New Delhi: India witnessed the second highest number of legitimate cybersecurity threats in the Asia-Pacific region after Australia, according to a report published in September by Cisco Systems Inc. It added that according to 27% of Indian respondents, the cost of a breach was less than $100,000, while a fifth pegged breach-led losses between $5 million and $10 million. Every single device that is on the network, at some point or the other, could be vulnerable, according to Venkat Krishnapur, vice president, engineering, and managing director of McAfee India.

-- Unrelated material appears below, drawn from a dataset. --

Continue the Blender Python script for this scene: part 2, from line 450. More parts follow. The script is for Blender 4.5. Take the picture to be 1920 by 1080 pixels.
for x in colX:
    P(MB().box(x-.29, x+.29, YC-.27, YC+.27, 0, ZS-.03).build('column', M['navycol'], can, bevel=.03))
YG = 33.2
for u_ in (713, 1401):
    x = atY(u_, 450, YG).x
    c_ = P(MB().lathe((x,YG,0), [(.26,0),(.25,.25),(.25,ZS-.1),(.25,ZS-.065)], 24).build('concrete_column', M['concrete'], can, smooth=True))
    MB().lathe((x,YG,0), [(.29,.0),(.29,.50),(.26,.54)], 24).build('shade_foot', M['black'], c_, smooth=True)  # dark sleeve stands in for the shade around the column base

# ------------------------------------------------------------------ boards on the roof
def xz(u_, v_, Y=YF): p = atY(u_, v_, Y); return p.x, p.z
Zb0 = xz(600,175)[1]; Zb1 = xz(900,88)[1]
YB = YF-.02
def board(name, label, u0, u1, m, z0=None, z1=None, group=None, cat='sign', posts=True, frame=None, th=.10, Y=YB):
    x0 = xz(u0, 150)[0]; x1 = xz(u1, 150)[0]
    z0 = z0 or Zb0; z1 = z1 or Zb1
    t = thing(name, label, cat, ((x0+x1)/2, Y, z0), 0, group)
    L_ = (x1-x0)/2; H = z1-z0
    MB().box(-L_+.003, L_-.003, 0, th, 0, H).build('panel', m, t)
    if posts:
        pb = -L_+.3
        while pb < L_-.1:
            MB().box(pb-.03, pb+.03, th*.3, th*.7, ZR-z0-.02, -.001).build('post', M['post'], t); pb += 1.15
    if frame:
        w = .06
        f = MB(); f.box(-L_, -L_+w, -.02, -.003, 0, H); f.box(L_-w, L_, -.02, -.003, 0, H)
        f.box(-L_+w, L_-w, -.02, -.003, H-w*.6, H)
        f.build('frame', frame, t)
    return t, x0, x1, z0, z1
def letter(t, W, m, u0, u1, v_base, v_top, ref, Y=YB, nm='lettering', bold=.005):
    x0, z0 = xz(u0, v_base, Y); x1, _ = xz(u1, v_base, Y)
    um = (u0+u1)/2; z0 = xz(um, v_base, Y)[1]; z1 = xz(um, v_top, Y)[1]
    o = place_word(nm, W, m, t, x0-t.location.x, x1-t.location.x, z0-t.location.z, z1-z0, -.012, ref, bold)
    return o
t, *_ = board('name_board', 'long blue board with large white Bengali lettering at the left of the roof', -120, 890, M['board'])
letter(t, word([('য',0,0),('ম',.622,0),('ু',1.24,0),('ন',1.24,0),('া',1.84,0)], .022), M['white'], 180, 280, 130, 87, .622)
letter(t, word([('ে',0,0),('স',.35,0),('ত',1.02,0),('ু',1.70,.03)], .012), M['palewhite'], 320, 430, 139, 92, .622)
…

Why are attacks increasing? Shrenik Bhayani, general manager, Kaspersky Lab (South Asia), believes it is difficult to assess the total amount of losses incurred by businesses in India because a lot of businesses “did give into the ransomware attacks as they did not have backups or strong cybersecurity teams to fight this attack". Not updating tools and strengthening infrastructure in time are other issues that Indian organisations have to address. “What is perhaps more alarming is the fact that many organisations across the country use pirated software to save on money, or have not upgraded their software and hardware in a very long time. This is exacerbated by the poor level of general cybersecurity awareness and the lack of proper security hygiene," says Sanjay Katkar, Joint Managing Director and Chief Technology Officer, Quick Heal Technologies.

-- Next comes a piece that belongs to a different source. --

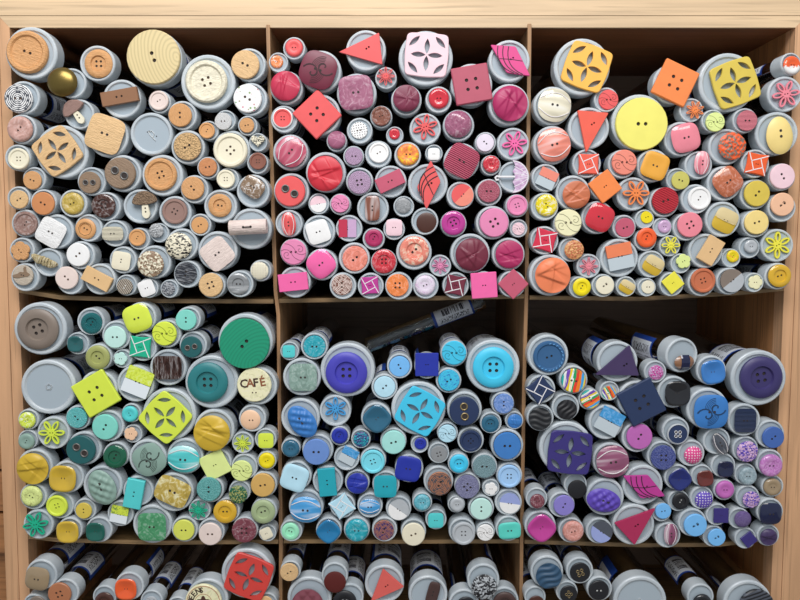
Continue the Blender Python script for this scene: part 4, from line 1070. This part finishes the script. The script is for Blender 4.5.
# inner shell
for edge, s, nm in ((LI, -1, 'side_panel'), (RI, 1, 'side_panel')):
    P = [(line_x(edge, zlow), zlow), (line_x(edge, zlow) + s * .012, zlow), (line_x(edge, ztop) + s * .012, ztop), (line_x(edge, ztop), ztop)]
    prism_y(nm, P, YF + .02, YF + DEPTH, OAKIN, unit)
prism_y('inner_top', [(xl - .012, ztop), (xr + .012, ztop), (xr + .012, ztop + .012), (xl - .012, ztop + .012)], YF + .004, YF + DEPTH, DARKIN, unit)
prism_y('back_panel', [(xl - .02, zlow), (xr + .02, zlow), (xr + .02, ztop + .012), (xl - .02, ztop + .012)], YF + DEPTH, YF + DEPTH + .006, BACKM, unit)
# dividers and the sagging hardboard shelves
DIV = [[(268, 25), (275.5, 290), (278.5, 315), (281, 540), (280.5, 660)], [(529.5, 24), (526.5, 290), (524, 380), (521.5, 540), (520.5, 660)]]
TH = .0036
for D in DIV:
    c = [px2(x, y, YF - .001) for x, y in D]; P = [(x - TH / 2, z) for x, z in c] + [(x + TH / 2, z) for x, z in reversed(c)]
    prism_y('divider', P, YF - .002, YF + DEPTH, HARDZ, unit)
SH = [[(16, 288.5), (60, 295.5), (160, 299), (275, 299.5)], [(277, 299), (400, 297), (526, 294.5)], [(528, 295.5), (640, 297), (740, 291), (788, 286.5)],
      [(27, 535), (60, 538.5), (160, 541), (280, 540)], [(282, 539.5), (400, 540), (521, 539.5)], [(523, 540), (640, 543.5), (720, 543), (775, 536.5)],
      [(32, 655), (278, 655)], [(283, 655), (518, 655)], [(523, 655), (768, 655)]]
shelf_lines = []
for S in SH:
    c = [px2(x, y, YF) for x, y in S]; shelf_lines.append(c)
    c2 = [(c[0][0] + TH / 2 if S[0][0] > 60 else c[0][0] + .001, c[0][1])] + c[1:-1] + [(c[-1][0] - TH / 2 if S[-1][0] < 700 else c[-1][0] - .001, c[-1][1])]
    P = c2 + [(x, z - .0042) for x, z in reversed(c2)]
    prism_y('shelf', P, YF + .0005, YF + DEPTH, HARD, unit)
# lower part of the unit, below the picture
zl2 = shelf_lines[6][0][1] - .0042
prism_y('plinth_panel', [(line_x(LI, zl2), zlow), (line_x(RI, zl2), zlow), (line_x(RI, zl2), zl2 - .002), (line_x(LI, zl2), zl2 - .002)], YF + .002, YF + .02, OAKX, unit)
prism_y('bottom_board', [(xl - .02, zlow - .02), (xr + .02, zlow - .02), (xr + .02, zlow), (xl - .02, zlow)], YF, YF + DEPTH, OAKX, unit)
prism_y('leg_base', [(xl, 0), (xr, 0), (xr, zlow - .02), (xl, zlow - .02)], YF + .03, YF + DEPTH, OAKX, unit)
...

A case in point is the WannaCry attack on ATMs in India, which according to Bhayani, was possible “because a majority of the ATMs worked on an outdated operating system" that became an easy target for the hackers. “The attacks have also increased because the tools enabling them are more easily available on the dark web. People can not only buy strains, but also hire hackers to carry out attacks," says Burgess Cooper, partner at Ernst and Young.

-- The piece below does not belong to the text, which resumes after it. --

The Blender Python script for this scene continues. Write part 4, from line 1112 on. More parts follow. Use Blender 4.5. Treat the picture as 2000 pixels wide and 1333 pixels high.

India faces 500,000 cybersecurity-related alerts daily and 39% of these alerts remain unattended due to lack of required skill sets: Cisco-

AI (artificial intelligence) can help organisations receive close to 350,000 suspicious samples daily, according to Krishnapur of McAfee. These are not legitimate pieces of malware, but things that just need to be analyzed and identified. He believes machine learning and AI “are perfect to do the analysis of large amount of data of this sort, because of the kind of deep learning and pattern recognition capabilities that they offer".

Strengthening security frameworks:

According to Cooper of EY, government agencies and companies are trying to create more awareness on cybersecurity through awareness programmes, risk assessment and ethical hacking. The Reserve Bank of India (RBI), for instance, introduced a cybersecurity framework for banks in August 2017, making periodic vulnerability tests and regular updation of security tools mandatory for all banks.

Consolidate vendors:

About 57% respondents of the Cisco survey citied above, said they were dependent on more than 10 security vendors, while 8% were working with over 50 vendors. Relying on different security products from different vendors, note Cisco security experts, makes updation complex and harder for security tools to detect threats.